Let’s look at the report parameters, what they mean and their deviation from expectations:-
- Net Profit: It is the amount of money the business earns after deducting all operating, interest and tax expenses over a given period of time. HDFC Bank, the first major lender to post results for Q3 of FY24, reported a net profit of Rs. 16,372 Crores higher than both analysts’ expectations of Rs. 15,651 Crores and its profit of Rs. 15,976 Crores in the previous quarter. However, it included a one-time tax rate gain. Nevertheless, this was not particularly a disappointing indicator.
- Net Interest Income (NII): Net interest income is basically the difference between the interest received by the bank and the interest paid. Despite the fact that it rose about 4% Quarter-on-Quarter (QoQ) to Rs. 28,471 Crores, the market did not seem to be happy about it because it missed the expectations. According to a CNBC-TV18 poll estimate that took place before the release of results, HDFC’s NII was expected to record a growth of 6.2% QoQ while some analysts expected it to grow by 8%.
- Net Interest Margin (NIM): It is a measure of the difference between interest paid and interest received, adjusted for the total amount of interest-generating assets held by the bank. In short, net interest margin is one indicator of a bank’s profitability and growth. It reveals how much the bank is earning in interest on its loans compared to how much it is paying out in interest on deposits. The bank’s core NIM was 3.4% on total assets and 3.6% on interest-earning ones compared to 3.65% and 3.85%, respectively, in the previous quarter. The bank had to sell government securities to maintain its margin in the third quarter, leading to a dip in its liquidity coverage ratio.
- Weak Deposit Growth: While deposits had reached Rs. 21.7 Lakh Crores with 14% rise Quarter-on-Quarter in the Q2 of this FY, it could reach Rs. 22.1 Lakh Crores by the end of Q3 i.e. just 1.9% rise QoQ. The retail deposits increased by 2.9%, while wholesale deposits declined 3.4%, QoQ. This further raised concerns about the future liquidity of the bank.
- Capital Adequacy Ratio: It is capital-to-risk weighted assets ratio which indicates how well a bank can meet its obligations. As opposed to 19.5% in Q2, it saw a dip to 18.4% in the Quarter ending December 2023. However, it stood much higher than the RBI’s requirement of 11.7 percent for the bank under Basel III norms.
- Provisioning Coverage Ratio: It is the percentage of funds that a bank sets aside for losses due to bad debts. A high PCR can be beneficial to banks to buffer themselves against losses if the NPAs start increasing faster. HDFC bank increased Provisions to Rs 4,216.6 crore in the Q3, up by 50% QoQ (including the contingent provisions, worth Rs 1,212 crore). This raises concern about the underlying gross NPAs of the bank that might show up in the coming quarters. Already, the gross NPAs of the bank stand at Rs. 31011.67 Cr as against Rs. 18763.90 Cr at the end of Q3 of 2022-23.

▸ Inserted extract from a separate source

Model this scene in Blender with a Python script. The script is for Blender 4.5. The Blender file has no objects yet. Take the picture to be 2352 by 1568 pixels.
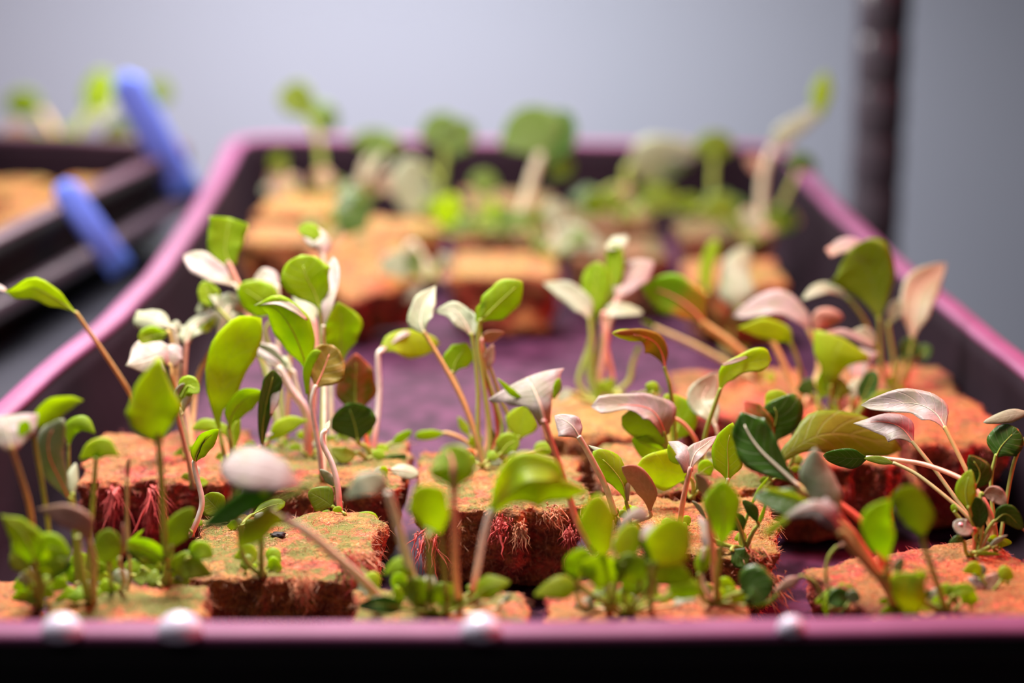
import bpy, bmesh, math, random
from mathutils import Vector, Matrix, noise

random.seed(7)
scene = bpy.context.scene
COL = scene.collection
CM = 0.01

# ------------------------------------------------------------------ camera (72 mm lens, looking down about 16 degrees)
F_PX = 4700.0
PITCH = math.atan2(1334.0, F_PX)
CAM_H = 17.3                       # cm above the tray rim (rim plane is z = 0)
FWD = Vector((0, math.cos(PITCH), -math.sin(PITCH)))
UP = Vector((0, math.sin(PITCH), math.cos(PITCH)))
RT = Vector((1, 0, 0))
EYE = Vector((0, 0, CAM_H))

def at(u, v, d):
    """World point (cm) seen at photo position (u, v), d cm away along the view axis."""
    return EYE + FWD * d + RT * ((u - 1176) / F_PX * d) + UP * (-(v - 784) / F_PX * d)

def depth_on(u, v, z):
    """Distance along the view axis at which (u, v) meets the level z."""
    r = FWD + UP * (-(v - 784) / F_PX)
    return (z - CAM_H) / r.z

def on(u, v, z):
    return at(u, v, depth_on(u, v, z))

cam_data = bpy.data.cameras.new('camera')
cam = bpy.data.objects.new('camera', cam_data)
COL.objects.link(cam)
cam.location = EYE * CM
cam.rotation_euler = (math.pi / 2 - PITCH, 0, 0)
cam_data.sensor_width = 36.0
cam_data.lens = F_PX / 2352 * 36.0
cam_data.clip_start = 0.01
cam_data.dof.use_dof = True
cam_data.dof.focus_distance = 0.525
cam_data.dof.aperture_fstop = 5.0
scene.camera = cam

# ------------------------------------------------------------------ objects
def link(name, me, parent=None, mats=(), loc=(0, 0, 0)):
    o = bpy.data.objects.new(name, me)
    COL.objects.link(o)
    for m in mats:
        me.materials.append(m)
    if parent is not None:
        o.parent = parent
    o.location = loc
    return o

def tag(o, label, cat, group=None, kind=None):
    if label: o['label'] = label
    if cat: o['category'] = cat
    if group: o['group'] = group
    if kind: o['kind'] = kind
    return o

def thing(name, label, cat, loc, group=None):
    o = bpy.data.objects.new(name, None)
    o.empty_display_size = 0.005
    COL.objects.link(o)
    o.location = loc
    return tag(o, label, cat, group)

def mesh(name, verts, faces, smooth=True, uvs=None, mi=None):
    me = bpy.data.meshes.new(name)
    me.from_pydata([tuple(v) for v in verts], [], faces)
    if uvs is not None:
        lay = me.uv_layers.new(name='UVMap')
        for l in me.loops:
            lay.data[l.index].uv = uvs[l.vertex_index]
    if mi is not None:
        me.polygons.foreach_set('material_index', mi)
    if smooth:
        me.polygons.foreach_set('use_smooth', [True] * len(me.polygons))
    me.update()
    return me

def catmull(pts, n):
    """n samples of a smooth curve through pts (any equal-length tuples or Vectors)."""
    k = len(pts)
    if k == 1:
        return [pts[0]] * n
    ps = [Vector(p) for p in pts]
    out = []
    for i in range(n):
        t = i / (n - 1) * (k - 1)
        j = min(int(t), k - 2)
        f = t - j
        p1, p2 = ps[j], ps[j + 1]
        p0 = ps[j - 1] if j > 0 else p1 * 2 - p2
        p3 = ps[j + 2] if j + 2 < k else p2 * 2 - p1
        out.append(0.5 * ((2 * p1) + (p2 - p0) * f + (2 * p0 - 5 * p1 + 4 * p2 - p3) * f * f
                          + (3 * p1 - p0 - 3 * p2 + p3) * f ** 3))
    return out

def lin_interp(vals, n):
    k = len(vals)
    out = []
    for i in range(n):
        t = i / (n - 1) * (k - 1)
        j = min(int(t), k - 2)
        f = t - j
        f = f * f * (3 - 2 * f) * 0.5 + f * 0.5
        out.append(vals[j] * (1 - f) + vals[j + 1] * f)
    return out

def tube(path, radii, sides=8):
    """verts, faces, uvs of a round tube along path (uv v runs base to tip)."""
    vs, fs, uv = [], [], []
    n = len(path)
    ref = Vector((0.3, -1, 0.2)).normalized()
    for i, p in enumerate(path):
        t = (path[min(i + 1, n - 1)] - path[max(i - 1, 0)])
        t = t.normalized() if t.length > 1e-9 else Vector((0, 0, 1))
        a = t.cross(ref)
        a = a.normalized() if a.length > 1e-6 else Vector((1, 0, 0))
        b = t.cross(a)
        for s in range(sides):
            th = 2 * math.pi * s / sides
            vs.append(p + (a * math.cos(th) + b * math.sin(th)) * radii[i])
            uv.append((s / sides, i / (n - 1)))
    for i in range(n - 1):
        for s in range(sides):
            s2 = (s + 1) % sides
            fs.append((i * sides + s, i * sides + s2, (i + 1) * sides + s2, (i + 1) * sides + s))
    fs.append(tuple(range(sides))[::-1])
    fs.append(tuple(range((n - 1) * sides, n * sides)))
    return vs, fs, uv

# ------------------------------------------------------------------ materials
def newmat(name):
    m = bpy.data.materials.new(name)
    m.use_nodes = True
    nt = m.node_tree
    for n in list(nt.nodes):
        nt.nodes.remove(n)
    out = nt.nodes.new('ShaderNodeOutputMaterial')
    return m, nt, out

def N(nt, typ, **kw):
    n = nt.nodes.new(typ)
    for k, v in kw.items():
        if k in ('operation', 'blend_type', 'data_type', 'noise_dimensions', 'feature', 'wave_type', 'bands_direction', 'interpolation_type', 'clamp', 'normalize'):
            setattr(n, k, v)
        else:
            n.inputs[k.replace('_', ' ')].default_value = v
    return n

def rgba(c):
    return (c[0], c[1], c[2], 1.0)

def mixc(nt, fac, a, b, blend='MIX'):
    n = nt.nodes.new('ShaderNodeMix')
    n.data_type = 'RGBA'
    n.blend_type = blend
    for s, val in ((n.inputs[0], fac), (n.inputs[6], a), (n.inputs[7], b)):
        if hasattr(val, 'is_linked'):
            nt.links.new(val, s)
        elif isinstance(val, (tuple, list)):
            s.default_value = rgba(val)
        else:
            s.default_value = val
    return n.outputs[2]

def math_n(nt, op, a, b=None, c=None):
    n = nt.nodes.new('ShaderNodeMath')
    n.operation = op
    for i, val in enumerate((a, b, c)):
        if val is None: continue
        if hasattr(val, 'is_linked'):
            nt.links.new(val, n.inputs[i])
        else:
            n.inputs[i].default_value = val
    return n.outputs[0]

def smooth(nt, val, lo, hi):
    n = nt.nodes.new('ShaderNodeMapRange')
    n.interpolation_type = 'SMOOTHSTEP'
    nt.links.new(val, n.inputs[0])
    n.inputs[1].default_value = lo
    n.inputs[2].default_value = hi
    return n.outputs[0]

def noise_n(nt, scale, detail=3, rough=0.55, rnd=True):
    tc = nt.nodes.new('ShaderNodeTexCoord')
    vec = tc.outputs['Object']
    if rnd:
        oi = nt.nodes.new('ShaderNodeObjectInfo')
        ad = nt.nodes.new('ShaderNodeVectorMath'); ad.operation = 'ADD'
        nt.links.new(vec, ad.inputs[0])
        nt.links.new(oi.outputs['Random'], ad.inputs[1])
        vec = ad.outputs[0]
    n = nt.nodes.new('ShaderNodeTexNoise')
    n.inputs['Scale'].default_value = scale
    n.inputs['Detail'].default_value = detail
    n.inputs['Roughness'].default_value = rough
    nt.links.new(vec, n.inputs['Vector'])
    return n.outputs['Fac']

def leaf_mat(name, base, tip, trans, tfac, mott=None, mfac=0.5, mscale=140, rough=0.45, spec=0.35, g0=0.0, g1=0.5, vein=(0.9, 0.9, 0.6), vfac=0.10):
    m, nt, out = newmat(name)
    uv = nt.nodes.new('ShaderNodeUVMap')
    sep = nt.nodes.new('ShaderNodeSeparateXYZ')
    nt.links.new(uv.outputs[0], sep.inputs[0])
    U, V = sep.outputs[0], sep.outputs[1]
    c = mixc(nt, smooth(nt, V, g0, g1), base, tip)
    fine = noise_n(nt, 900, 2)
    c = mixc(nt, smooth(nt, fine, 0.35, 0.75), c, mixc(nt, 0.22, c, (0.02, 0.03, 0.0)))
    if mott:
        c = mixc(nt, math_n(nt, 'MULTIPLY', smooth(nt, noise_n(nt, mscale, 4, 0.65), 0.42, 0.62), mfac), c, mott)
    # side veins running out and up from the middle
    side = math_n(nt, 'ABSOLUTE', math_n(nt, 'SUBTRACT', U, 0.5))
    ph = math_n(nt, 'MULTIPLY', math_n(nt, 'SUBTRACT', V, math_n(nt, 'MULTIPLY', side, 0.45)), 46.0)
    w = smooth(nt, math_n(nt, 'SINE', ph), 0.86, 1.0)
    mid = smooth(nt, side, 0.035, 0.0)
    w = math_n(nt, 'MAXIMUM', w, mid)
    c = mixc(nt, math_n(nt, 'MULTIPLY', w, vfac), c, vein)
    p = nt.nodes.new('ShaderNodeBsdfPrincipled')
    nt.links.new(c, p.inputs['Base Color'])
    p.inputs['Roughness'].default_value = rough
    p.inputs['Specular IOR Level'].default_value = spec
    bp = nt.nodes.new('ShaderNodeBump')
    bp.inputs['Strength'].default_value = 0.25
    bp.inputs['Distance'].default_value = 0.0004
    hb = math_n(nt, 'SUBTRACT', math_n(nt, 'MULTIPLY', fine, 0.5), w)
    nt.links.new(hb, bp.inputs['Height'])
    nt.links.new(bp.outputs[0], p.inputs['Normal'])
    tr = nt.nodes.new('ShaderNodeBsdfTranslucent')
    tc = mixc(nt, 0.5, trans, mixc(nt, 1.0, trans, c, 'MULTIPLY')) if False else mixc(nt, math_n(nt, 'MULTIPLY', w, vfac * 1.5), trans, tuple(x * 0.6 for x in trans))
    if mott:
        tc = mixc(nt, math_n(nt, 'MULTIPLY', smooth(nt, noise_n(nt, mscale, 4, 0.65), 0.42, 0.62), mfac), tc, mott)
    nt.links.new(tc, tr.inputs['Color'])
    mx = nt.nodes.new('ShaderNodeMixShader')
    mx.inputs[0].default_value = tfac
    nt.links.new(p.outputs[0], mx.inputs[1])
    nt.links.new(tr.outputs[0], mx.inputs[2])
    nt.links.new(mx.outputs[0], out.inputs[0])
    return m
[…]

HDFC Bank is not just a D-SIB, but the bank with the largest weightage in stock indices. post While it constitutes 13.52% weightage of NIFTY50, it forms 29.39% of BankNIFTY and that is why, the singlemost event relating to the bank could have such a large impact even on the broader market indices. This is the result of the merger of HDFC and HDFC Bank, which makes the markets all the more vulnerable. But that is the tradeoff India cuts between vulnerability to the economy and having bigger banks to provide the support it needs for its growth.
While there was deviation from expectation and some underlying concerns, did it call for such a drastic impact on the stock and overall market? Well, with the euphoria of stock market investing and mutual fund SIPs with the ever increasing public participation, even a small disappointment becomes unacceptable to the investors. Is it fair? One can only ponder.